Corbeau wrote:
This is your personal view. I don't know how many Longturn games you have played, but people who have played more than you and me combined say that "no restrictinfra" is a sudden death situation after which the victim doesn't want to play anymore. And no, it's not about "not being dumb to set up your road network".
I could just as well say that when a defender is well prepared, no attack will be able to stop him.
You absolutely need a road network, you can't set it up "strategically defensive" in order to "slow down a potential attacker". When an attacker is well prepared, no defence will be able to stop him. It's only a matter of numbers. Roads are an integral part of a civilization. If you are playing Civilization, you build roads. If you are playing Warcraft, then you submit everything to conquest.
There is no absolute need, one could easily play without. You can be defensive about it too, for example, you can make your road and city set up in a way that doesn't give full access to the roads through ZOC rules. This can be archived by making it so that to pass a city, or a fort, a foreign unit has to 1. take out the unit or 2. move out of the road to pass.
You want easy conquest. To you, building a nation is the means to go to war. To me it's the other way round. Gamewise, both methods are legal as is the either restrictinfra variant. The only thing is: no restriction is less realistic and leads to sudden death which is also unrealistic for larger empires.
The other way around? War as means to build a nation? I don't understand. And why do you say I want easy conquest? I want the game to be balanced.
You want a quick conquest, where the defender should be prepared all the time because, if he isn't, he will perish within a few turns. But, again, if the attack is well prepared, no defence will be able to stop it. It's a game of numbers.

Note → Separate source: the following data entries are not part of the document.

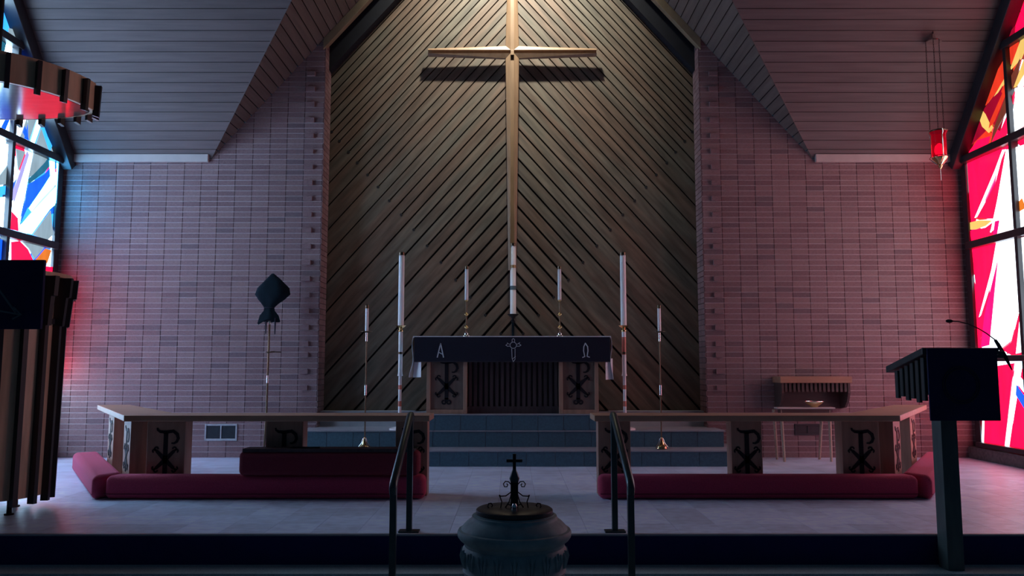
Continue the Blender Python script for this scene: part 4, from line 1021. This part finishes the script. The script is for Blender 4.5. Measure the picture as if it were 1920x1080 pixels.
# ------------------------------------------------------------------ pulpit and its canopy on the left
PCX, PCY = -4.42, 6.66
pu = thing('pulpit', 'round tapered oak pulpit with dark vertical slats on short legs at the left', 'pulpit', (PCX, PCY, 0))
zb_, zt_ = .14, 1.97
def prad(z): return .507 + (.53 - .507) * (z - zb_) / (zt_ - zb_)
MB().lathe(PCX, PCY, [(.10, zb_ + .01), (prad(zb_), zb_), (prad(zt_ - .02), zt_ - .02), (prad(zt_) - .04, zt_ - .02), (.45, 1.2), (.2, 1.2)], 64).build('drum', 'panelw', pu, smooth=True)
MB().lathe(PCX, PCY, [(.48, zt_ - .02), (.60, zt_ - .02), (.60, zt_ + .015), (.48, zt_ + .015), (.48, zt_ - .01)], 64).build('top_rim', 'panelw', pu, smooth=True)
NS = 20
for k in range(NS):
    a = 2 * math.pi * (k + .35) / NS
    d = Vector((math.cos(a), math.sin(a), 0)); tg = Vector((-d.y, d.x, 0)); c = Vector((PCX, PCY, 0))
    # body slat follows the taper and hangs below the drum
    def pt(r, z, sd): return c + d * r + tg * sd + Vector((0, 0, z))
    z0, z1 = zb_ - .05, 1.62
    mb = MB(); hw = .019
    q = [pt(prad(z0) - .005, z0, -hw), pt(prad(z0) + .055, z0, -hw), pt(prad(z1) + .055, z1, -hw), pt(prad(z1) - .005, z1, -hw)]
    mb.prism(q, tg * 2 * hw).build('slat', 'slatdk', pu)
    z0, z1 = 1.53, zt_ - .02
    mb = MB(); hw = .022
    q = [pt(prad(z0) - .005, z0, -hw), pt(prad(z0) + .075, z0 + .01, -hw), pt(prad(z1) + .09, z1 - .17, -hw), pt(prad(z1) + .115, z1 - .165, -hw), pt(prad(z1) + .125, z1, -hw), pt(prad(z1) - .005, z1, -hw)]
    mb.prism(q, tg * 2 * hw).build('collar_slat', 'slatdk', pu)
MB().lathe(PCX, PCY, [(prad(1.55) - .01, 1.555), (prad(1.55) + .02, 1.555), (prad(1.55) + .02, 1.60), (prad(1.55) - .01, 1.60)], 48).build('collar_ring', 'slatdk', pu, smooth=True)
for a in (-50, 70, 190):
    x = PCX + .42 * math.cos(math.radians(a)); y_ = PCY + .22 * math.sin(math.radians(a)) + .08
    if a == -50: x, y_ = -4.085, 6.56
    MB().tube([(x, y_, .01), (x, y_, zb_ + .02)], .020, 10).build('leg', 'iron', pu, smooth=True)
    MB().lathe(x, y_, [(.036, 0), (.036, .010), (.02, .014)], 16).build('foot_pad', 'iron', pu, smooth=True)
# cloth over the desk in front of the pulpit
QY = PCY - .74
px1 = aY(80, 550, QY).x; zc1 = zpx(488, QY); zc0_ = zpx(617, QY)
qc = thing('pulpit_cloth', 'black cloth hanging over the pulpit front with a thin grey triangular emblem', 'cloth', (px1 - .5, QY, zc0_))
MB().box(px1 - 1.15, px1, QY, QY + .03, zc0_, zc1 + .004).build('drop', 'lectcloth', qc, bevel=.005)
MB().box(px1 - 1.12, px1 - .38, QY + .035, QY + .34, zc1 - .05, zc1 + .003).build('desk', 'slatdk', pu, bevel=.004)
MB().box(px1 - 1.05, px1 - .42, QY + .04, QY + .30, zc0_ + .06, zc1 - .05).build('desk_box', 'slatdk', pu)
mb = MB()
for P_ in ([(-30, 488), (0, 545), (30, 586)], [(40, 590), (0, 583), (-40, 576)], [(24, 598), (40, 590), (26, 576)]):
    q = [aY(x, y_, QY - .002) for x, y_ in P_]
    mb.tube(q, .012 if len(P_) < 3 else .008, 6)
mb.build('emblem', 'pulpitmark', qc)
# canopy
TX, TY, TA, TN, TF = -4.47, 6.62, .86, .86, .28
ztb, ztt = 3.40, 3.63
tc = thing('pulpit_canopy', 'round wooden sound canopy with dark slats round its rim, above the pulpit', 'canopy', (TX, TY, ztb))
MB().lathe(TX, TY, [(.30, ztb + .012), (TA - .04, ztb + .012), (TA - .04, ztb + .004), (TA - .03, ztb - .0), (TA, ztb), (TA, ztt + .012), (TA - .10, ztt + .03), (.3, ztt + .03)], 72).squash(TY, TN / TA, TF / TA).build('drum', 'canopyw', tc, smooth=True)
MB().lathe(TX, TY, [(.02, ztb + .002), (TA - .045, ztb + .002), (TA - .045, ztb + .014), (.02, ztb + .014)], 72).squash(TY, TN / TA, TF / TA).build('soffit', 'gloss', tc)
NT = 26
for k in range(NT):
    a = 2 * math.pi * (k + .3) / NT
    TB = TN if math.sin(a) < 0 else TF
    c = Vector((TX + TA * math.cos(a), TY + TB * math.sin(a), 0)); d = Vector((math.cos(a) / TA, math.sin(a) / TB, 0)).normalized(); tg = Vector((-d.y, d.x, 0))
    q = [c - d * .01 - tg * .016 + Vector((0, 0, ztb - .045)), c + d * .04 - tg * .016 + Vector((0, 0, ztb - .06)), c + d * .05 - tg * .016 + Vector((0, 0, ztt - .01)), c - d * .01 - tg * .016 + Vector((0, 0, ztt - .01))]
    MB().prism(q, tg * .032).build('rim_slat', 'slatdk', tc)
MB().tube([(TX, TY, ztt + .02), (TX, TY, zB(abs(TX)) if abs(TX) < X0 else 5.9)], .03, 10).build('hanger', 'iron', tc, smooth=True)

# ------------------------------------------------------------------ sanctuary lamp
SY = 9.5; SX = aY(1762, 285, SY).x
def sz(py): return zpx(py, SY, 1760)
zt = sz(66)
lp = thing('sanctuary_lamp', 'hanging sanctuary lamp with glowing red glass on three chains by the right window', 'lamp', (SX, SY, sz(335)))
MB().lathe(SX, SY, [(.006, zt + .02), (.016, zt + .01), (.024, zt - .035), (.06, zt - .065), (.092, zt - .08), (.095, zt - .092), (.05, zt - .088)], 24).build('ceiling_bell', 'silver', lp, smooth=True)
roofz = ZE + SA * (YW - SY)
MB().tube([(SX, SY, zt), (SX, SY, roofz + .02)], .006, 8).build('hanger', 'iron', lp, smooth=True)
zg1, zg0 = sz(246), sz(296)
for a in (170, 240, 20):
    ca_, sa_ = math.cos(math.radians(a)), math.sin(math.radians(a))
    p0 = Vector((SX + .09 * ca_, SY + .09 * sa_, zt - .088)); p1 = Vector((SX + .095 * ca_, SY + .095 * sa_, zg1))
    n = 34; mb = MB()
    for i in range(n):
        c = p0 + (p1 - p0) * (i + .5) / n; hl = (p1 - p0).length / n * .62
        u = Vector((1, 0, 0)) if i % 2 else Vector((0, 1, 0))
        mb.tube([c + u * .0065, c + u * .003 + Vector((0, 0, hl)), c - u * .003 + Vector((0, 0, hl)), c - u * .0065, c - u * .003 - Vector((0, 0, hl)), c + u * .003 - Vector((0, 0, hl))], .0022, 4, closed=True)
    mb.build('chain', 'iron', lp)
MB().lathe(SX, SY, [(.072, zg0), (.082, zg0 + .02), (.082, zg1 - .05), (.095, zg1 - .02), (.098, zg1 - .005), (.092, zg1 - .005), (.078, zg1 - .05), (.076, zg0 + .03)], 28).build('ruby_glass', 'ruby', lp, smooth=True)
MB().lathe(SX, SY, [(.02, zg0 + .03), (.045, zg0 + .05), (.055, zg0 + .085), (.055, zg0 + .11), (.045, zg0 + .15), (.015, zg0 + .18)], 20).build('candle_glow', 'flame', lp, smooth=True)
MB().lathe(SX, SY, [(.100, zg1 - .01), (.104, zg1), (.098, zg1 + .008), (.09, zg1)], 28).build('top_ring', 'darkbrass', lp, smooth=True)
MB().lathe(SX, SY, [(.09, zg0 + .006), (.085, zg0 - .01), (.05, zg0 - .05), (.022, zg0 - .085), (.03, zg0 - .10), (.014, zg0 - .13), (.004, zg0 - .14)], 24).build('base_cup', 'brass', lp, smooth=True)
for a in (170, 265, 20):
    ca_, sa_ = math.cos(math.radians(a)), math.sin(math.radians(a))
    MB().tube([(SX + .10 * ca_, SY + .10 * sa_, zg1 + .01), (SX + .112 * ca_, SY + .112 * sa_, zg1 - .03), (SX + .094 * ca_, SY + .094 * sa_, zg1 - .07), (SX + .094 * ca_, SY + .094 * sa_, zg0 + .02), (SX + .118 * ca_, SY + .118 * sa_, zg0 - .01), (SX + .075 * ca_, SY + .075 * sa_, zg0 - .05), (SX + .03 * ca_, SY + .03 * sa_, zg0 - .085)], .0065, 8).build('strap', 'silver', lp, smooth=True)
MB().tube([(SX, SY, zg0 - .13), (SX, SY, sz(338))], .004, 6).build('finial', 'silver', lp, smooth=True)
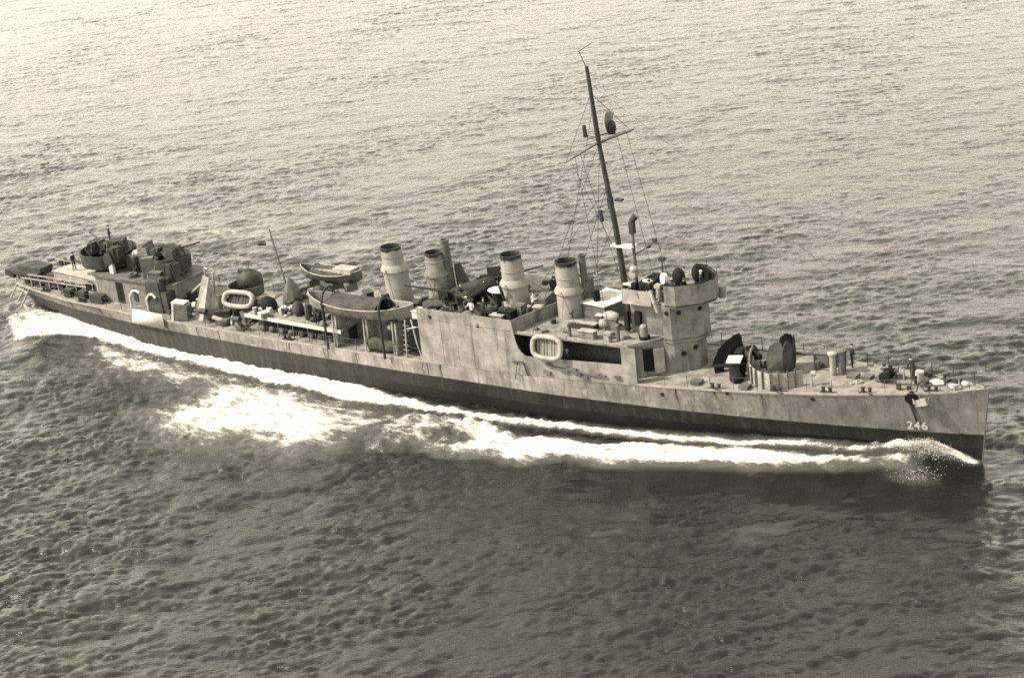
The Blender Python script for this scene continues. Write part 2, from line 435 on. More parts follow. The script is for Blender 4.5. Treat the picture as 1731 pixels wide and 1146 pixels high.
def porthole(p, d, par, r=.17):
    mb = MB(); p = Vector(p); d = Vector(d).normalized()
    mb.cyl(p-d*.05, p+d*.03, r, r, 14); o = mb.build('porthole', 'black', par)
    mb = MB(); mb.cyl(p-d*.04, p+d*.02, r+.05, r+.05, 16, cap=False); mb.build('porthole_rim', 'house', o)
porthole((24.15,-2.13,8.85), (0,-1,0), pilot); porthole((24.95,-1.73,8.85), (.61,-.79,0), pilot)
porthole((26.1,-.60,8.95), (.92,-.39,0), pilot)
porthole((25.0,-1.55,5.6), (.6,-.8,0), low); porthole((25.6,-.8,5.9), (.9,-.5,0), low)
porthole((24.95,1.77,8.85), (.55,.85,0), pilot); porthole((25.8,.98,8.85), (.61,.79,0), pilot)
# door in the slanted face, its leaf swung open
a = Vector((21.6,-3.95)); b = Vector((23.45,-2.15)); dd = (b-a).normalized(); nrm = Vector((dd.y, -dd.x))
def onf(t, z, out=0): q = a + dd*t + nrm*out; return (q.x, q.y, z)
mb = MB(); L = (b-a).length
q0, q1 = onf(1.15, 4.35, .015), onf(1.95, 4.35, .015)
mb.add([q0, q1, (q1[0],q1[1],6.15), (q0[0],q0[1],6.15)], [(0,1,2,3)])
mb.build('doorway', 'black', low)
mb = MB(); mb.box(onf(2.30, 5.25, .38), (.8, .07, 1.85), rz=math.atan2(dd.y, dd.x)-.9+math.pi/2-.6); dr = mb.build('door', 'light', low)
mb = MB(); mb.wall([onf(1.05,0,.03)[:2], onf(2.05,0,.03)[:2]], 6.17, 6.28, .06); mb.build('door_frame', 'mid', low)
# after part of the bridge: open house with light panels, platforms, lockers
mb = MB(); mb.box((22.2, 0, 7.95), (3.2, 2.9, 2.35)); mb.build('chart_house', 'house', ship)
mb = MB(); mb.box((22.6, 0, 9.18), (3.3, 4.0, .1)); mb.build('signal_platform', 'deck', ship)
mb = MB(); mb.wall([(20.4,-2.15),(22.9,-2.15)], 9.22, 10.35, .05); mb.wall([(22.9,2.15),(20.4,2.15)], 9.22, 10.35, .05); mb.wall([(20.4,2.1),(20.4,-2.1)], 9.22, 10.1, .05)
mb.build('signal_platform_screen', 'light', ship)
mb = MB(); mb.path([(22.9,-2.1,10.5),(23.3,-2.3,9.6),(23.5,-2.25,8.9)], .14, 8); mb.build('voice_pipe', 'light', ship)
mb = MB(); mb.cyl((22.3,-2.5,7.0),(22.3,-2.5,7.65),.3,.3,14); mb.sph((22.3,-2.5,7.7),(.3,.3,.22)); mb.build('vent_bowl', 'house', ship)
mb = MB(); mb.lathe((22.3,-2.5,6.77),[(.0,.25),(.42,.25),(.42,0)],14); mb.build('vent_base', 'black', ship)
mb = MB(); mb.box((20.4,-1.75,7.7),(.35,.3,1.6)); mb.box((21.3,-1.6,7.9),(.5,.3,1.1)); mb.build('flag_locker', 'black', ship)
# searchlight, signal lamps, director, bearing discs on the upper bridge
def disc(c, r, d, name, mat, par=ship):
    mb = MB(); c = Vector(c); d = Vector(d).normalized(); mb.cyl(c-d*.12, c+d*.12, r, r, 18); return mb.build(name, mat, par)
mb = MB(); mb.cyl((23.7,-1.3,9.6),(23.7,-1.3,10.9),.12,.1,8); s0 = mb.build('searchlight_stand', 'mid', ship); disc((23.7,-1.35,11.25),.42,(-.5,-.8,.15),'searchlight','white', s0)
mb = MB(); mb.cyl((22.6,.3,9.6),(22.6,.3,11.9),.07,.05,8); mb.box((22.6,.3,12.1),(.5,.3,.3)); mb.build('rangefinder_post', 'dark', ship)
mb = MB(); mb.sph((24.7,-.9,11.35),(.5,.45,.7)); mb.cyl((24.7,-.9,9.6),(24.7,-.9,11),.3,.3,12); mb.sph((25.0,1.3,10.9),(.5,.45,.75)); mb.cyl((25.0,1.3,9.6),(25.0,1.3,10.6),.3,.3,12); mb.build('covered_director', 'black', ship)
mb = MB(); mb.box((21.9,-.6,10.35),(.9,1.5,.5), rz=.3); mb.box((21.6,.9,10.0),(.9,.7,1.1)); mb.build('covered_flag_bag', 'black', ship)
mb = MB(); mb.sph((22.1,-1.1,10.8),(.45,.25,.16)); mb.build('canvas_bundle', 'white', ship)
mb = MB(); mb.cyl((26.6,1.9,9.0),(26.6,1.9,9.9),.28,.34,12); mb.cyl((26.4,1.5,9.3),(26.6,1.9,9.3),.05,.05); mb.build('side_lantern', 'light', ship)
mb = MB(); mb.cyl((23.0,-1.1,9.6),(23.0,-1.1,10.4),.25,.2,10); mb.box((23.0,-1.1,10.5),(.5,.5,.25)); mb.build('compass_binnacle', 'light', ship)
mb = MB(); mb.box((24.3,-.6,10.1),(.5,.6,.9)); mb.box((25.6,-.2,10.0),(.4,.9,.7)); mb.cyl((24.8,-.9,9.7),(24.8,-.9,10.7),.16,.16,10); mb.build('chart_table', 'dark', ship)

# clutter on the superstructure deck round funnel and mast
mb = MB(); mb.prism([(15.4,-.2),(17.6,-.5),(18.6,2.6),(15.6,3.0)], SD, 7.95); mb.build('galley_house', 'mid', ship)
mb = MB(); mb.prism([(15.3,-.3),(17.7,-.6),(18.7,2.7),(15.5,3.1)], 7.96, 8.06); mb.build('galley_roof', 'white', ship)
mb = MB(); mb.box((16.6,-2.0,6.95),(2.3,.8,.42)); mb.build('deck_locker', 'dark', ship)
mb = MB(); mb.box((16.6,-2.0,7.19),(2.4,.5,.06)); mb.build('locker_lid', 'light', ship)
def ready_box(c, d, rz=0, mats=('house','light')):
    mb = MB(); mb.box((c[0],c[1],c[2]+d[2]/2), d, rz=rz); o = mb.build('ready_locker', mats[0], ship)
    mb = MB(); mb.box((c[0],c[1],c[2]+d[2]+.04), (d[0]+.1,d[1]+.1,.07), rz=rz); mb.build('locker_lid', mats[1], o); return o
ready_box((18.1,-3.7,SD),(1.3,.55,.55),.0); ready_box((18.9,-1.6,SD),(.9,.7,.9),.3); ready_box((17.4,-.9,SD),(.5,.4,.7),.1,('mid','white')); ready_box((14.0,3.1,SD),(1.2,.8,.8)); ready_box((19.6,-3.3,SD),(.5,.5,.4),0,('light','light'))
mb = MB(); mb.sph((18.9,-1.6,7.85),(.7,.45,.35),12,8); mb.sph((18.4,-1.9,7.3),(.45,.4,.35)); mb.build('canvas_roll', 'light', ship, jitter=.03)
mb = MB()
for x, y, h in ((16.6,-3.9,.95),(20.6,-3.4,1.15),(20.2,-3.9,.5),(15.0,-1.2,.8)):
    mb.cyl((x,y,SD),(x,y,SD+h),.13,.13,10); mb.sph((x,y,SD+h),(.2,.2,.18))
mb.build('cowl_vent', 'mid', ship)
mb = MB()
for x, y in ((14.2,-3.8),(15.8,-3.4),(19.5,-2.6),(20.9,-2.8),(21.6,-1.9),(17.6,-3.0)):
    mb.box((x,y,SD+.09),(random.uniform(.2,.6),random.uniform(.15,.4),.18),rz=random.uniform(0,1))
mb.build('deck_fitting', 'mid', ship, jitter=.02)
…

I want a more realistic situation where it takes time to conquer a territory (as long as the land is large), just as it happened throughout history. Both variants are playable in its way, but, like I said, one is called Civilization and the other is called turn-based Warcraft.
I think a player should be prepared all the time that he might be invaded, that's right. I also think it should be fully punishable when someone let's their guard down. In this game you have to try to get to know the intentions of your neighbours, their strengths and their likeable targets. If you build unprotected rails right next to a player that has the power and will to attack and put you in sudden death situation, then I think you are playing the game wrong. And I don't think the game should be changed because of that. That is, I don't think sudden death situations we have to day are undesirable. The problem arises when, usually newer players, don't see the implications of their actions (or lack of actions).
It's really hard to talk about realism and Freeciv (often because players set themselves in unrealistic situations), but I think that often when sudden death situations happen in freeciv, you have the real life equivalent of the complete unrealistic scenario that a nation doesn't pay (sufficient) attention to his neighbours and happily live life while neighbour makes huge troops to just roll over the unprepared victim.
Playing against humans can be though, and one really has to expect the same nastinesses as in ordinary world politics. Those that want a gentler game are maybe at the wrong place from the start.